↓↓↓

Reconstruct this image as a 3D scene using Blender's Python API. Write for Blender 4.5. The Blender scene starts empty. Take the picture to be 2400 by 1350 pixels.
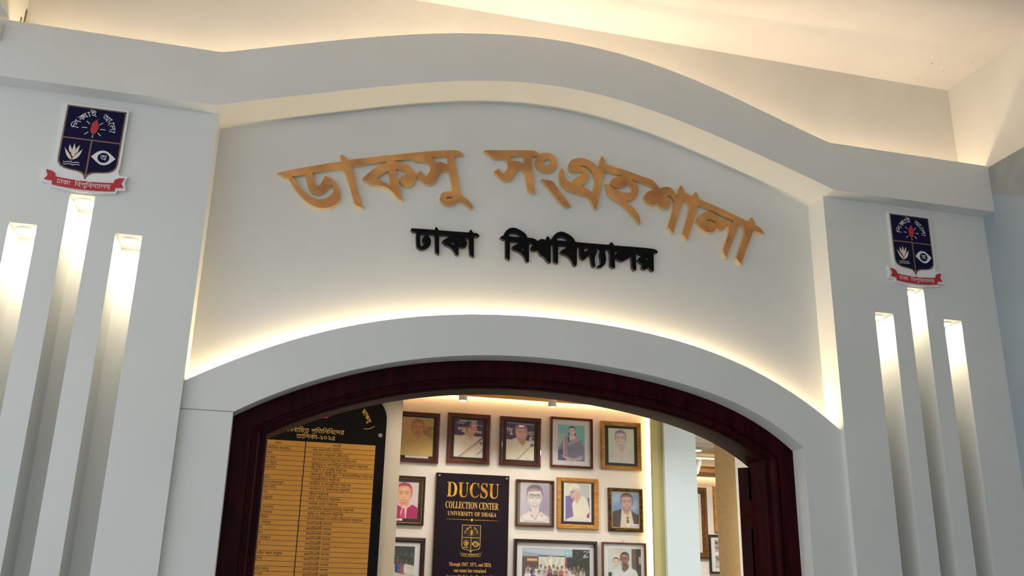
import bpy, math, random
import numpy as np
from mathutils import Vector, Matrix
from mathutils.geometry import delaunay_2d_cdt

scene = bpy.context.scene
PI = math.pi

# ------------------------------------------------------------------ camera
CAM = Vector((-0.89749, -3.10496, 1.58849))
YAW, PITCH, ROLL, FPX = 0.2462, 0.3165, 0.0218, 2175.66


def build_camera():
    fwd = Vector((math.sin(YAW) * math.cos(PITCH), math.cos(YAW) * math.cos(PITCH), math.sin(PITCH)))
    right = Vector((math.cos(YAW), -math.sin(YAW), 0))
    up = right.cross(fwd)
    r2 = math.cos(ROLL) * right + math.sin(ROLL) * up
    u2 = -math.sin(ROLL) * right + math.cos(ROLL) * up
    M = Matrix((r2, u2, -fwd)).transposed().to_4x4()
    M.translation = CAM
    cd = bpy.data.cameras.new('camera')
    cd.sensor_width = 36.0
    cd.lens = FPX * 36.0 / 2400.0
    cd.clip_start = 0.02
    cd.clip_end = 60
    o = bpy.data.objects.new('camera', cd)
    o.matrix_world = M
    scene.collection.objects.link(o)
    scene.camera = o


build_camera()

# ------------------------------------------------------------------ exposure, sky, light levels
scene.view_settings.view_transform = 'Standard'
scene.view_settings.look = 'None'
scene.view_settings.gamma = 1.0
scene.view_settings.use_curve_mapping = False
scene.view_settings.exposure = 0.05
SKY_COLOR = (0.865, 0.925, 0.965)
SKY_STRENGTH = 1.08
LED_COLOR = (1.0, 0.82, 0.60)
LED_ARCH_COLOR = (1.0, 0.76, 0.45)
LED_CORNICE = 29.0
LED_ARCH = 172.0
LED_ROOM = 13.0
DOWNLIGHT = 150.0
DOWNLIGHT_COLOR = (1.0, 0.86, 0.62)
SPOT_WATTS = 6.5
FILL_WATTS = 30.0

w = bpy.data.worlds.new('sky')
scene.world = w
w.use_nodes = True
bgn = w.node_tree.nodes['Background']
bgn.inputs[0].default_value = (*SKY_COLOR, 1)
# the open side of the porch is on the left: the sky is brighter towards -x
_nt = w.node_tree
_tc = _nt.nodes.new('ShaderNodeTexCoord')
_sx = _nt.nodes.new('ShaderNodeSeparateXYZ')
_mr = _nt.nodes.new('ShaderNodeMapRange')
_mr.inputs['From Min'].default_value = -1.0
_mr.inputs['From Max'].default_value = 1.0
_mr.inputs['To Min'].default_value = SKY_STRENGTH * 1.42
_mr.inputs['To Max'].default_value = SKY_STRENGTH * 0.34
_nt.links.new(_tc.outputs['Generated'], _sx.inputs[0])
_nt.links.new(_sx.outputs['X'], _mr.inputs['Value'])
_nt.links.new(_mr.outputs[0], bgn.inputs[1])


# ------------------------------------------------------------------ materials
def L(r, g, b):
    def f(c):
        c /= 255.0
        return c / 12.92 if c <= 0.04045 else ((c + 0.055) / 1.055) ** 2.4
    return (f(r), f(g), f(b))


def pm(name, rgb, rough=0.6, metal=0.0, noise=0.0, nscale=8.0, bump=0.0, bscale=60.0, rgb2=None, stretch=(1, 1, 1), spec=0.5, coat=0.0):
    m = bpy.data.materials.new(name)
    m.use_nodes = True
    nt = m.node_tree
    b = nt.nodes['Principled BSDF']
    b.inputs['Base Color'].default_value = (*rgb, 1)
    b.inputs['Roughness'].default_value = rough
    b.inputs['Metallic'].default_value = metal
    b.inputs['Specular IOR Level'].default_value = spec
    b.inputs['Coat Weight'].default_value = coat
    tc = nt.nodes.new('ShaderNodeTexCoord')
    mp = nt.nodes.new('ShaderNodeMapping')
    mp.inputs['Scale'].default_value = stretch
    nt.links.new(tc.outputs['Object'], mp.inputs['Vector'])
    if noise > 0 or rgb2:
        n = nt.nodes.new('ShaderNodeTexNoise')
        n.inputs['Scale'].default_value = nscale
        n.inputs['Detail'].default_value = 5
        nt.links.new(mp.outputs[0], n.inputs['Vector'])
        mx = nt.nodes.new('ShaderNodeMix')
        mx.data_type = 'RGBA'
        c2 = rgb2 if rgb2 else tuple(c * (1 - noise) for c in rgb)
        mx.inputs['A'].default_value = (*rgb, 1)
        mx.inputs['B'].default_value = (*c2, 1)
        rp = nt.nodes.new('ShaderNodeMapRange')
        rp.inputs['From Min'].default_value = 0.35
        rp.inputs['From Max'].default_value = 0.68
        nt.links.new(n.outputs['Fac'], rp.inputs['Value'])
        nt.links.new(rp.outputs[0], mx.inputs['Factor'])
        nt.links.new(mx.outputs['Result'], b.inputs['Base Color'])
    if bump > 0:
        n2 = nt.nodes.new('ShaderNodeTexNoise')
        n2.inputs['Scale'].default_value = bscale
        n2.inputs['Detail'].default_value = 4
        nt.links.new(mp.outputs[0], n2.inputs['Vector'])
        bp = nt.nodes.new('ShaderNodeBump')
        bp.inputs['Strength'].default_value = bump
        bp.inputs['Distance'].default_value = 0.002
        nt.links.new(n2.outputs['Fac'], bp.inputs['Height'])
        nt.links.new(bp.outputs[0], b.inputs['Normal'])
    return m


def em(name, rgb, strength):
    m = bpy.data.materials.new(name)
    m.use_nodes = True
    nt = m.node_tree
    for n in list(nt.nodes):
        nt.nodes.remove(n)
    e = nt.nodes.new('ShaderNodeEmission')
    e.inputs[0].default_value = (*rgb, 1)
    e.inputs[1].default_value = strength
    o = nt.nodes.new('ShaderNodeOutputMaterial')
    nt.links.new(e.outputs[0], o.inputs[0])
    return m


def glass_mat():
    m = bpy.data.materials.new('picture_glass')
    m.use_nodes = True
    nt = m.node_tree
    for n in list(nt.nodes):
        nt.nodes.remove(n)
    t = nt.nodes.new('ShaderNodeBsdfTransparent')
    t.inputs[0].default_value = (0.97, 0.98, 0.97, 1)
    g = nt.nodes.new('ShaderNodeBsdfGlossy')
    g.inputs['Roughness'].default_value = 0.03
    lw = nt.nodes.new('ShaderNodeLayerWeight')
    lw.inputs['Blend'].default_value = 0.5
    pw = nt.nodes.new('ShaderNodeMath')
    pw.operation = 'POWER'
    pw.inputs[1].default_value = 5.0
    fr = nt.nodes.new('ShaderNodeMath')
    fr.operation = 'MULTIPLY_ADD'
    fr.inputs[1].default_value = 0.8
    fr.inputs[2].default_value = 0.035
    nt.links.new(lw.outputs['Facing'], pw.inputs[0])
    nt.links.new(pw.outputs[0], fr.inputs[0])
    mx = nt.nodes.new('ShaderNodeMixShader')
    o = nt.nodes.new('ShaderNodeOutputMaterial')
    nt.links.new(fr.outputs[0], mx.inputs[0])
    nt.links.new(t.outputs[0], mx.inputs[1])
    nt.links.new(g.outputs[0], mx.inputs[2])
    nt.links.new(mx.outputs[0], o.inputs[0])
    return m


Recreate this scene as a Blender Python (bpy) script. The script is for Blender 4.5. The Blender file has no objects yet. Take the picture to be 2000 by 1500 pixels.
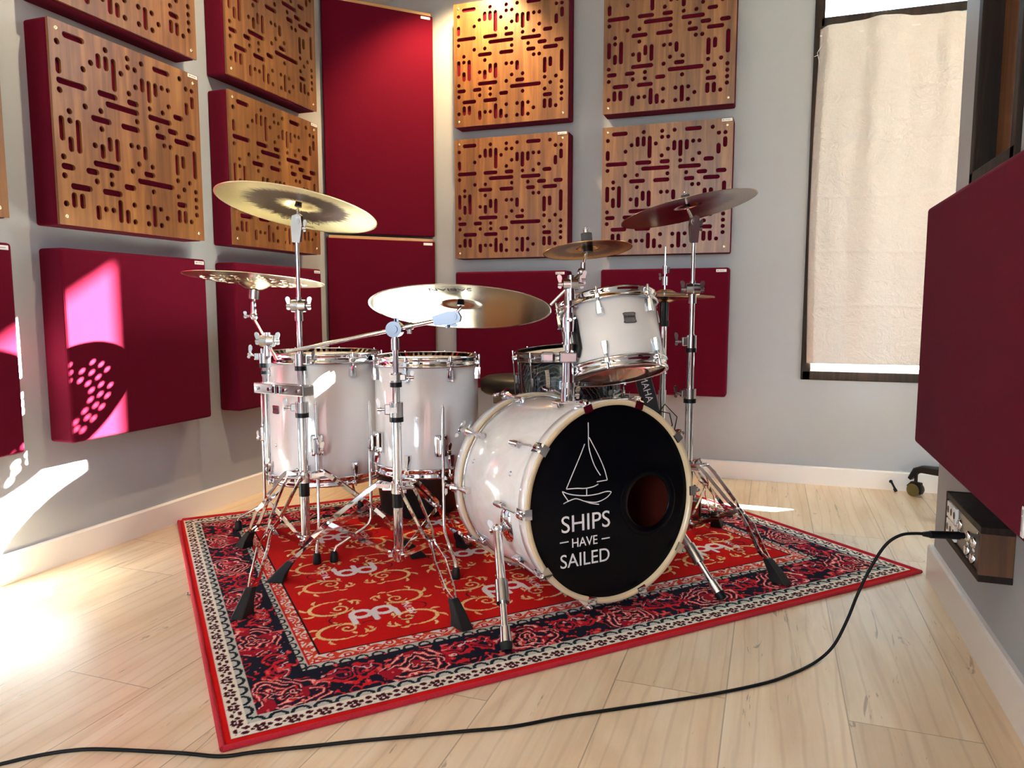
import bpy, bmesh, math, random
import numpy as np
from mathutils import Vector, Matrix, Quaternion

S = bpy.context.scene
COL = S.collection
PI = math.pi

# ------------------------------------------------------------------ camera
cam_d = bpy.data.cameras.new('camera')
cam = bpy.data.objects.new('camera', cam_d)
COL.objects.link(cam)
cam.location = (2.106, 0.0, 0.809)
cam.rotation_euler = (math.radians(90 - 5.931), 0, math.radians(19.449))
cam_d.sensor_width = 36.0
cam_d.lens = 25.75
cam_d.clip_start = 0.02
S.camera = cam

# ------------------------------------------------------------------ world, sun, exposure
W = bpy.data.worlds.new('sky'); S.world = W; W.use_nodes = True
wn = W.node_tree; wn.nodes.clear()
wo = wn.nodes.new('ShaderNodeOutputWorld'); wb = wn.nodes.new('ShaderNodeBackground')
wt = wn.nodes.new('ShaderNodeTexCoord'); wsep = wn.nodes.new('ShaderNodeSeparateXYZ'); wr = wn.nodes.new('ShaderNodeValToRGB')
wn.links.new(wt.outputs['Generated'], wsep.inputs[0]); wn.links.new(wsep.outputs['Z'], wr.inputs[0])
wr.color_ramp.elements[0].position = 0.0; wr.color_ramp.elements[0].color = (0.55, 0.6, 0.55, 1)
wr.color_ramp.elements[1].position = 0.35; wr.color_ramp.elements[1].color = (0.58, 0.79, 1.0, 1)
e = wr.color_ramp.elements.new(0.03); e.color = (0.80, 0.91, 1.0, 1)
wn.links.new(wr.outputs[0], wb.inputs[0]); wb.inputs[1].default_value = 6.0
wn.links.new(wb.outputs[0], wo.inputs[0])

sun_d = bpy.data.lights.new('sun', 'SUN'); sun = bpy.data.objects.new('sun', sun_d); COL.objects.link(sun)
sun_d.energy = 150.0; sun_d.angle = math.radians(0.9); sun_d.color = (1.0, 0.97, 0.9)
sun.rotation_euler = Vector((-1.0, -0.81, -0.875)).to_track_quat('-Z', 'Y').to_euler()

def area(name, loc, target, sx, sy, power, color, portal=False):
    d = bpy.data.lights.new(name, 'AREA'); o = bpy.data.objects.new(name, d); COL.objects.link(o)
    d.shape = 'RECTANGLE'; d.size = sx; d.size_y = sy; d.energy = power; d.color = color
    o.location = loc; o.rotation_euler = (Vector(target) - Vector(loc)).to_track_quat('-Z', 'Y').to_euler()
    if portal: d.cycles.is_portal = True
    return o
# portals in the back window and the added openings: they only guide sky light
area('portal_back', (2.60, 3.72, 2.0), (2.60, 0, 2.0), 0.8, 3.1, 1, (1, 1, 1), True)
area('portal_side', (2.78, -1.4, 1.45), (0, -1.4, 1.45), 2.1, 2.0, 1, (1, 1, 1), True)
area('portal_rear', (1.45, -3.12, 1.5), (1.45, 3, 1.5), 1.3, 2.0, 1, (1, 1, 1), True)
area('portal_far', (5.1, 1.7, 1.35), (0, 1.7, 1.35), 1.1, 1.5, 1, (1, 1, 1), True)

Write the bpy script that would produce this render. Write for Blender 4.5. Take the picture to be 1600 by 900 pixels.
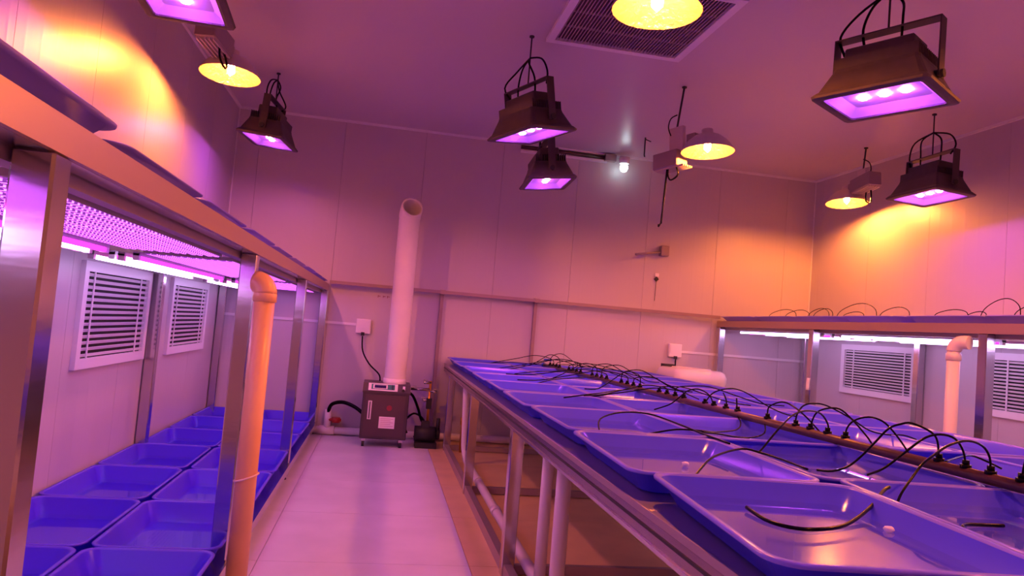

↑↑↑

### Requirement
In the entries above, find the line that contains "Recreate this scene" and the line that contains "S.camera = cam". Reproduce exactly those two lines and every line between them, but not the pictures.

### Final result
Recreate this scene as a Blender Python (bpy) script. The script is for Blender 4.5. The Blender file has no objects yet. Take the picture to be 2000 by 1500 pixels.
import bpy, bmesh, math, random
import numpy as np
from mathutils import Vector, Matrix, Quaternion

S = bpy.context.scene
COL = S.collection
PI = math.pi

# ------------------------------------------------------------------ camera
cam_d = bpy.data.cameras.new('camera')
cam = bpy.data.objects.new('camera', cam_d)
COL.objects.link(cam)
cam.location = (2.106, 0.0, 0.809)
cam.rotation_euler = (math.radians(90 - 5.931), 0, math.radians(19.449))
cam_d.sensor_width = 36.0
cam_d.lens = 25.75
cam_d.clip_start = 0.02
S.camera = cam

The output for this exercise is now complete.